Under this new programme the London County Council purchased 3,000 acres of wasteland along the Thames and at the beginning of the 1920s started building what would become the largest council housing estate in Europe and by 1939 the largest in the world.


During the 1920s and ‘30s, people who lived in the slums of East London, in Poplar, Hackney, Stepney, Bow etc. were ‘removed’ (not forcibly!) to new housing on the Becontree Housing Estate. The new houses, with front and back gardens, gas and electricity supplies, inside toilets etc. were like ‘paradise’ to the new residents who termed the estate “Heaven with the doors open” – and similar complimentary phrases!


However, whilst these new homes provided a wonderful new beginning for those who moved into them, there was little else to complement them – no schools, libraries, churches, community centres, shops – the only thing that was done was that the District Line was extended out from East London to the new estate and beyond. Without their shops and social centres, many travelled back to the East End for their social life, even to do their shopping!


Those who returned to Bow and to Kingsley Hall petitioned Muriel and Doris Lester to start another Kingsley Hall on the new Dagenham estate. Therefore, in 1929 a piece of land right in the middle of the new estate was purchased using money put in trust by the Lesters’ father for their work.


In Parsloes Avenue, close to where Valence Avenue, Wood Lane and Porters Avenue come together and where the Civic Centre of the new Becontree Estate was to have been built , a caravan and a marquee were placed on the newly purchased site in September 1929 and Kingsley Hall, Dagenham was established!
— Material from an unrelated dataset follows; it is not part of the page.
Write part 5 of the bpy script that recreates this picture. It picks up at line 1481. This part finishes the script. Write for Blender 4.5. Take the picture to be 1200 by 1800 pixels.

The staff lived in the caravan and the marquee became “the powerhouse of the community”, providing a church, nursery, library and social centre for the new community, offering Christian witness and service and trying to meet whatever the immediate needs of the newcomers were.


The Work quickly expanded and a temporary timber-framed and panelled building was put up in 1931 opened by the great Christian socialist, George Lansbury. In 1932 a ‘Children’s House’ was opened by Ishbel MacDonald, daughter of Prime Minister, Ramsay MacDonald to deal with all the children’s work – nursery, Sunday school etc.


However, by 1932 Doris Lester was heavily committed to the work in Bow and Muriel’s work as Travelling Secretary of the International Fellowship of Reconciliation meant that she was often out of the country on speaking tours and research work.


Therefore, in 1932 Muriel approached the Principal of Westhill Methodist College in Birmingham to see if he knew of someone who might take over the leadership of the work in Dagenham. She was introduced to Sydney Russell who came to visit Kingsley Hall in 1932 and stayed for the next 56 years as its Minister/Warden!